Unfortunately I had to ask Nana to stop knitting for me after a disastrous fashion blunder of a rainbow coloured jumper which I felt I had to wear and promptly was laughed at by pretty much everyone (I should point out that I am extremely grateful to my Nana. It was definitely a jumper I would love to own right now and I feel horrible that I probably broke her heart a little).

At 89 she can’t see all that well and has arthritis in her fingers so she asked me if I’d like her Knitmaster and I happily agreed to take it off her hands and show it some love after all these years.

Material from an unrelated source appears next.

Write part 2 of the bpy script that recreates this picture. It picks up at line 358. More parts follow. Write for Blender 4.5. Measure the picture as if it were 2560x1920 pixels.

There are a lot of amazing patterns in there, I plan on knitting several matching outfits for me and Tim. I will make him wear them when we go out in winter by hiding every other jumper option.

So without further ado, some of the pattern books I have:

Modern Knitting Vol 22 No7 1972Modern Knitting 6 1974Modern Knitting 1 1975

Modern Knitting 3 1974Modern Knitting 7 1975Modern Knitting 10 1975

And that’s just the front of them. You should see some of the treasures inside! I am very much looking forward to getting stuck in, and hopefully I can find some patterns that correspond with some Mad Men knits too. I have a lust for Megan’s green jumper that cannot be fulfilled by just any green jumper.

Again though no running before I can walk, I have not used a knitting machine for about five years now and I feel like the old cast on issue will raise it’s ugly head yet again.

It’ll be scarves and bobble hats for a while until I know what I’m doing and can master the pattern cards (my previous knitting machine didn’t have that function!)